Kadınlar genel olarak nasıl davrandıklarının çok farkında olarak büyütülüyorlar, “Otobüste şöyle yap, sokakta böyle yap” gibi. Ya bir takım şeyleri engelletiliyorlar ya da bunun bilincini geliştiriyorlar. Erkeklikle ilgili de tam tersi, “Ne olsa yapar” söylemi ile erkeklerin toplumsal cinsiyeti oluşturuluyor. O yüzden bence de erkeklerin kendi erkekliklerine dönüp bakmaları çok önemli. Burada sadece kötücül bir erkeklikten bahsetmiyorum. Toplumun erkeklere atfettiği bir takım beklentiler erkekleri de çok kırılgan hale getiriyor. Baskı altında hissetmelerine neden oluyor.

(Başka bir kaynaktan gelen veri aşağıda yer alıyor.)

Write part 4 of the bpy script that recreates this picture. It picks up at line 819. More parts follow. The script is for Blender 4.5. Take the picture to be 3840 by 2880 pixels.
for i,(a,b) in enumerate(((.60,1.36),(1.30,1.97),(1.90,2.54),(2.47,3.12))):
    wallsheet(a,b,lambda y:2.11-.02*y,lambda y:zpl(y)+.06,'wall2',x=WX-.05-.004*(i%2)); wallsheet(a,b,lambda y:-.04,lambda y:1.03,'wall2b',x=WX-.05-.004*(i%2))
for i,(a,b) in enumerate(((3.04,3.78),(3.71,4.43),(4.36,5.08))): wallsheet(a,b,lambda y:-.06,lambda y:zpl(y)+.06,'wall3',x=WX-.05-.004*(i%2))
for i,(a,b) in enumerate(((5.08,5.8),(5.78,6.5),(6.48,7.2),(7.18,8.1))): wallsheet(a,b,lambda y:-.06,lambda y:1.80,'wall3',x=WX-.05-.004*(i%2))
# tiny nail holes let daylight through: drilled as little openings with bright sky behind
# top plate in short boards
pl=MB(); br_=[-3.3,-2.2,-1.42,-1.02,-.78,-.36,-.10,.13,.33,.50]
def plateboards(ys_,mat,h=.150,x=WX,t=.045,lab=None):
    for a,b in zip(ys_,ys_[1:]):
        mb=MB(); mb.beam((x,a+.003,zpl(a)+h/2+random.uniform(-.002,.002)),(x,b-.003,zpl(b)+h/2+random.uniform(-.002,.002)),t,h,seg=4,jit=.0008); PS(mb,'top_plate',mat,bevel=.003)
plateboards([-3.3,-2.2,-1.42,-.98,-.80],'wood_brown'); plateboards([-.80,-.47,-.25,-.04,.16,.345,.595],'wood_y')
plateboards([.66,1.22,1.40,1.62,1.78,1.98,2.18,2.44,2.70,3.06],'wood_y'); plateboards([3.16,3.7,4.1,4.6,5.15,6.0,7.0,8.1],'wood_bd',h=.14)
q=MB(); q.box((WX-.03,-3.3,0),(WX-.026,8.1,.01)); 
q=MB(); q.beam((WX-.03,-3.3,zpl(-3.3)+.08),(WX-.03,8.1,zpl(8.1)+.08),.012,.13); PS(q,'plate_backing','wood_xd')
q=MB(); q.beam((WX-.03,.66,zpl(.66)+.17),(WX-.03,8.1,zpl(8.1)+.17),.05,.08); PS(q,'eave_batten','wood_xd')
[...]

Sadece kadın-erkek ilişkisinde taciz eden erkek, şiddet uygulayan erkek şeklinde bunu analiz etmek değil, duygularını gösterebilmesi bir erkeğin ağlayabilmesi gibi konularda da o erkekliğin incelenmesi lazım bence.
“Erkekler yalnızken nasıl görünüyor?”
İncelemeler yetersiz olduğu için siz de sanatla buna aracı olmak istediniz..
Evet, biz buna ‘sanatsal araştırma’ diyoruz. Ben bununla ilgili makale yazmıyorum ama o düşüncenin başlangıcını oluşturabilecek bir şey gösteremeye çalışıyorum. Şunu biliyoruz mesela kadınlar melodramlarda ya evlenilecek kadındır duygusaldır ya da fettandır. Bunun üzerine çok güzel kolajlar da yapıldı, yazılar da yazıldı. Ama mesela erkekler üzerine böyle bir şey ben hatırlamıyorum. O yüzden de o melodramların üzerine düşünürken buradan başladım. Yani ‘Kadrajın içindeki erkekler yan yana ve baş başayken bize ne gösteriyorlar, birbirlerine nasıl dokunuyorlar? Nasıl kavga ediyor, nasıl oyun oynuyorlar?’ En masumane gördüğümüz filmler bunlar. Evde annenle öğle yemeği yiyecekken televizyonu kurcalarsın, ikinizin de en ortaklaşabileceği biraz gülebileceği filmler melodramdır. Benim annemle babam o filmleri izleyerek büyüdü, aşık oldu. Belki bana aşkın tarifini böyle yaptı. Belki oradaki ilişkiler bana geçti, o yüzden de en görünmez en kolay kabul ettiğimiz şeylerin en fazla malzeme çıkarılabilecek şeyler olduğunu düşündüm.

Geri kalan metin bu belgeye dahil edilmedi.